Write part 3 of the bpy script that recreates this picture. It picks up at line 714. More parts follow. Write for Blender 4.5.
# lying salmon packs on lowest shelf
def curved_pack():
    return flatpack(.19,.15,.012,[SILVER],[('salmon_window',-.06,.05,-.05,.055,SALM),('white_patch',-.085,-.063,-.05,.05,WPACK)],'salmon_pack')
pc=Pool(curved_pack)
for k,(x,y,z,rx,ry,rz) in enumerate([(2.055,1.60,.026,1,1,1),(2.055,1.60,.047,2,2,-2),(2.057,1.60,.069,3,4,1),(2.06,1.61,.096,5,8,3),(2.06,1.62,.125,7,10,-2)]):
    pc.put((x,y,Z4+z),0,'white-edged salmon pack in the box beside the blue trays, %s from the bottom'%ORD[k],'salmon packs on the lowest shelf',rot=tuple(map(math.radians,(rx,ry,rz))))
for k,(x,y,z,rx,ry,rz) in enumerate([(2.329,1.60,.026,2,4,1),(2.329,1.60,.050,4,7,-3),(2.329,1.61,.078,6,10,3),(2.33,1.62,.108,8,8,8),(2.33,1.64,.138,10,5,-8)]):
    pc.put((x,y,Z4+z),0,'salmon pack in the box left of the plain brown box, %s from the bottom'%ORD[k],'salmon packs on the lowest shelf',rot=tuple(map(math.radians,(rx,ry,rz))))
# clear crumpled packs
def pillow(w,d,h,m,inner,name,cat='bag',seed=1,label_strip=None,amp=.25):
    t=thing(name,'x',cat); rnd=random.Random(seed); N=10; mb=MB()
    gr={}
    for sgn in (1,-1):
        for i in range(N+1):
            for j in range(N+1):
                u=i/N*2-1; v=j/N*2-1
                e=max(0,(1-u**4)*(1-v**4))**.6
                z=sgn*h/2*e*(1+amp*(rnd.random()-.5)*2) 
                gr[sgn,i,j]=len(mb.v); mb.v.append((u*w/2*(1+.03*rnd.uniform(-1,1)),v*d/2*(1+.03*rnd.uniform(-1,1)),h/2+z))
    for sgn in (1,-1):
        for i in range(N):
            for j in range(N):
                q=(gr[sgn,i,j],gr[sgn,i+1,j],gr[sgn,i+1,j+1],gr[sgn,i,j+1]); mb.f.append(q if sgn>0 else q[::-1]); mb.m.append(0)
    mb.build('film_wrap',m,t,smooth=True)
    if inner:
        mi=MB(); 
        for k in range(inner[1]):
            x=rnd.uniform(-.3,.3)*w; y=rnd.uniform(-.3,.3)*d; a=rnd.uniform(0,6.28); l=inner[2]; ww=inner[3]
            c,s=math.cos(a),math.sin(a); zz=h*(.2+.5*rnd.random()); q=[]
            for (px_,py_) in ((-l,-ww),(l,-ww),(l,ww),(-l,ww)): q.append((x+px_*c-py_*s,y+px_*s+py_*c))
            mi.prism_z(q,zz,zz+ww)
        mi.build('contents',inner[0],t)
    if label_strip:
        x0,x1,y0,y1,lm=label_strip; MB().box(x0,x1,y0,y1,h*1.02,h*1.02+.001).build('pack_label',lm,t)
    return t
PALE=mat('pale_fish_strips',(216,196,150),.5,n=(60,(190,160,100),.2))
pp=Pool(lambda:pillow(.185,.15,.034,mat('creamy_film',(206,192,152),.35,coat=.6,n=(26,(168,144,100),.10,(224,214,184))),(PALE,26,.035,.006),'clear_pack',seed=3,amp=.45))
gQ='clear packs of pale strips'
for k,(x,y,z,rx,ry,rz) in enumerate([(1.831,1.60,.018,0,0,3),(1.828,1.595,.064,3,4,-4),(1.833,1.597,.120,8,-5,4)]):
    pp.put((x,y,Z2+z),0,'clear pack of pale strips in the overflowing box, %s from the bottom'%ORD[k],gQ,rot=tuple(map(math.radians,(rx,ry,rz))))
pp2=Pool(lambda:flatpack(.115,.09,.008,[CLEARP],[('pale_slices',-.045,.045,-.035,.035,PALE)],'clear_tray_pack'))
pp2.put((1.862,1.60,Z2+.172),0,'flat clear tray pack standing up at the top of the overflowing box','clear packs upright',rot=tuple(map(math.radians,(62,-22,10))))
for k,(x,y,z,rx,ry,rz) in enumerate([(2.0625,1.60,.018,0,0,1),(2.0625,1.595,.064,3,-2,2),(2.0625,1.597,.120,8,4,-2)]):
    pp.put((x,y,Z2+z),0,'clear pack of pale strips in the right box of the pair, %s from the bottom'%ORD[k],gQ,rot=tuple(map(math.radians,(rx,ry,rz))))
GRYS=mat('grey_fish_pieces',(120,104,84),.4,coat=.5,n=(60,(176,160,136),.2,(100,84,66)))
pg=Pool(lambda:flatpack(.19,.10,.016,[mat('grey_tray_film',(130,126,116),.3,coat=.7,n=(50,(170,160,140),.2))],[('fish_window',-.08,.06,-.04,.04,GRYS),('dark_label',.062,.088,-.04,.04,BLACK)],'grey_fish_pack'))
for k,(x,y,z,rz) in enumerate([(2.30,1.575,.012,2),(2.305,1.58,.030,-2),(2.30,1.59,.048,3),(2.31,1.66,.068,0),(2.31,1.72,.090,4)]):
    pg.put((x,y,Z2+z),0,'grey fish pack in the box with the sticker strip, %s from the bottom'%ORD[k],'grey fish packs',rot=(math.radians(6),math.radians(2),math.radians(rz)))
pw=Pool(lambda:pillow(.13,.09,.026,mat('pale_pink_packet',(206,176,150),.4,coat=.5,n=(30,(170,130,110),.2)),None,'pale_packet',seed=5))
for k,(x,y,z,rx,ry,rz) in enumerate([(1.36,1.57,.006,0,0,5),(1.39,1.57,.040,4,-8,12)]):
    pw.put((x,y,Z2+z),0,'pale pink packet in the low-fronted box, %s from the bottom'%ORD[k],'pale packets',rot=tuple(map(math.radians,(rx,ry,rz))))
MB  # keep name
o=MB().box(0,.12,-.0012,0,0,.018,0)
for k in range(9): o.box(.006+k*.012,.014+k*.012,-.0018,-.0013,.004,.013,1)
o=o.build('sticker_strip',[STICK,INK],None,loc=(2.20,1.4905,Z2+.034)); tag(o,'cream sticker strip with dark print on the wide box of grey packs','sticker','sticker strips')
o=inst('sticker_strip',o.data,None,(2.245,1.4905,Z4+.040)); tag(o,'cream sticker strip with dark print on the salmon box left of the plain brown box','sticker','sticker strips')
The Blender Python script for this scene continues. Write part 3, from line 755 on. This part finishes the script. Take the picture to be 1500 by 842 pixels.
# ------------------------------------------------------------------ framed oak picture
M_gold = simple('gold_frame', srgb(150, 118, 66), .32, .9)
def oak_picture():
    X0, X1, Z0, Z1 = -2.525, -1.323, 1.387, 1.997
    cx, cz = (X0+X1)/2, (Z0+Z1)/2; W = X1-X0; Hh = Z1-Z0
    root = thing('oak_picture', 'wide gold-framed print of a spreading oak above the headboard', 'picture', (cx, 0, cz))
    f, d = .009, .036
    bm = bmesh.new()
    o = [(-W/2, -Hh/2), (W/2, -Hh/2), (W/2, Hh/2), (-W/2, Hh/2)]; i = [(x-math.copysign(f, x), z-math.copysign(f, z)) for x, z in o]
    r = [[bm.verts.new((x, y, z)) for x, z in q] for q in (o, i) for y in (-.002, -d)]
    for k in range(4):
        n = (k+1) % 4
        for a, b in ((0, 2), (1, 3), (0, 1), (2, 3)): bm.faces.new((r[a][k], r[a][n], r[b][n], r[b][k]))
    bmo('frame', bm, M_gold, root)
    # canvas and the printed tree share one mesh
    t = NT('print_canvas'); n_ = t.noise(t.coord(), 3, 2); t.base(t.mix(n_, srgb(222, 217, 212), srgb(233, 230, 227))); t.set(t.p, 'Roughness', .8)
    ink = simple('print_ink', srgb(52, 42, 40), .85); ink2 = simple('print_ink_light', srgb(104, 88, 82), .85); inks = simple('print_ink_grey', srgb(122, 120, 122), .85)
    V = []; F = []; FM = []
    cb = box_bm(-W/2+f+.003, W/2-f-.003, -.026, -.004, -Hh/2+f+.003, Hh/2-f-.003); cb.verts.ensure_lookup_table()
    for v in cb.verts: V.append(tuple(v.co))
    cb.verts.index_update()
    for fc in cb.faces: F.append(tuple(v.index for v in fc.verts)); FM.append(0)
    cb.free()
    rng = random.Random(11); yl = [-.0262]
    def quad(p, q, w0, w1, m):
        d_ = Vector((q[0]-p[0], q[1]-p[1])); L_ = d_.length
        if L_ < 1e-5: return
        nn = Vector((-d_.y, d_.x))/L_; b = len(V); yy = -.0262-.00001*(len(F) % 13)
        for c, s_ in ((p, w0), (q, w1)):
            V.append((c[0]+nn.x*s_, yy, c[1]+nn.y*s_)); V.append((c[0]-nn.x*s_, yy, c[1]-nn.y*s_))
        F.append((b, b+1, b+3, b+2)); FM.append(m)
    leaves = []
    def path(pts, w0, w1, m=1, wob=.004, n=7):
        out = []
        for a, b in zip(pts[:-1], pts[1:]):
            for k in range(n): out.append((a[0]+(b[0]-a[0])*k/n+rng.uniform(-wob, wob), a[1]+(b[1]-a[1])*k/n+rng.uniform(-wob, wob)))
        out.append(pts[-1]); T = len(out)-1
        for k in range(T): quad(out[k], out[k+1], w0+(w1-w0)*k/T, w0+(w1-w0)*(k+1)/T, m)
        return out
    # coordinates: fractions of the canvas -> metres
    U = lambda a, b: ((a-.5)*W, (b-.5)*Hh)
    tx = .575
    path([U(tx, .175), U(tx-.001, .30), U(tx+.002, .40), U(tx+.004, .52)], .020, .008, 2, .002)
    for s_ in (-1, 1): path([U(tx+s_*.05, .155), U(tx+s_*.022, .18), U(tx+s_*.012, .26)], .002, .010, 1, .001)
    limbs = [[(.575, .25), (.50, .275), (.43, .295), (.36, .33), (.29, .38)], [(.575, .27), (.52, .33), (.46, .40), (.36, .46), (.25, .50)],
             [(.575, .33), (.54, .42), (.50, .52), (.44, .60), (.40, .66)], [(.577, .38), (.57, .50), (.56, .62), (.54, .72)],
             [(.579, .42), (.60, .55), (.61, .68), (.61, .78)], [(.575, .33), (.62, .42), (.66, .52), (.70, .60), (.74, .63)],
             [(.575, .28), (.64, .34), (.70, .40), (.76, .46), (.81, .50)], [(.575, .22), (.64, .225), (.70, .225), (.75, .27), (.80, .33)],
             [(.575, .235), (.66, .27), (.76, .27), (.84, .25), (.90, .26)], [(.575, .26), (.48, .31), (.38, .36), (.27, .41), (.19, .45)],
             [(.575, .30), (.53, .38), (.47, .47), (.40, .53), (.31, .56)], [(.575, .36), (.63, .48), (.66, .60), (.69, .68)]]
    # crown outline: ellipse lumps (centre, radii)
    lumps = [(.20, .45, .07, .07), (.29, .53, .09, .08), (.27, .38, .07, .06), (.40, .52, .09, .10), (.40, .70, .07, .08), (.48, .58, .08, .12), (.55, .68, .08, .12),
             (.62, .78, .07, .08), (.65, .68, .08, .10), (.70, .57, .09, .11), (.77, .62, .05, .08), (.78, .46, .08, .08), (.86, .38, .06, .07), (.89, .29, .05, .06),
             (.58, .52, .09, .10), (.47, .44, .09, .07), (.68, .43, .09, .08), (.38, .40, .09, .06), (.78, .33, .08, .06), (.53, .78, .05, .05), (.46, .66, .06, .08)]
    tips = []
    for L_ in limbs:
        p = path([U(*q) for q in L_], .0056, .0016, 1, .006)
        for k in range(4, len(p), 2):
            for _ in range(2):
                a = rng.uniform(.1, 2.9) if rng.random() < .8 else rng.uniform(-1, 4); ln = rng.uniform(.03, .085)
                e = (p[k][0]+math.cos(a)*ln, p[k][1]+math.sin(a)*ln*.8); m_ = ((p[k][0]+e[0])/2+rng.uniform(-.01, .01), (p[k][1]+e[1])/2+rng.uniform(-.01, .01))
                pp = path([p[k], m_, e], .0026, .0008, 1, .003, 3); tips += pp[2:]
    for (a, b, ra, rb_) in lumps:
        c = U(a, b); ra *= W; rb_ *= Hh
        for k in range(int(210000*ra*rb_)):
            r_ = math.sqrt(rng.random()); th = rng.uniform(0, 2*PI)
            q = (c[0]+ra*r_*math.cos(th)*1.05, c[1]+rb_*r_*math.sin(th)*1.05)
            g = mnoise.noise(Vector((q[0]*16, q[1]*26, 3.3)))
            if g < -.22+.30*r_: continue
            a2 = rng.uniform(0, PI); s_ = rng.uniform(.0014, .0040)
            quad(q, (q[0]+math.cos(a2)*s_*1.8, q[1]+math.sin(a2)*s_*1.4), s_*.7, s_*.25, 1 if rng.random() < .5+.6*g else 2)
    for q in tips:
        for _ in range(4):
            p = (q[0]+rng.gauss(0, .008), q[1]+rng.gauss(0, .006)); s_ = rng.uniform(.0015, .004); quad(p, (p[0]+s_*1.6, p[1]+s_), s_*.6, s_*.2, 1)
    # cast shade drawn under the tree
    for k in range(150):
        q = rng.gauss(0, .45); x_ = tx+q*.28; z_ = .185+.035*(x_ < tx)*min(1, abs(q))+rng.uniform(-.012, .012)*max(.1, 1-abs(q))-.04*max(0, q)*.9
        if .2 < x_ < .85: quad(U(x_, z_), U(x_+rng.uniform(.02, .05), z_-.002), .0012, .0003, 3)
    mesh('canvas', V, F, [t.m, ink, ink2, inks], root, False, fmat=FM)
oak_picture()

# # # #

Exercise objective: Take every line from the data above that holds "script" and copy it out.

Solution to the problem:
Write part 3 of the bpy script that recreates this picture. It picks up at line 714. More parts follow. Write for Blender 4.5.
The Blender Python script for this scene continues. Write part 3, from line 755 on. This part finishes the script. Take the picture to be 1500 by 842 pixels.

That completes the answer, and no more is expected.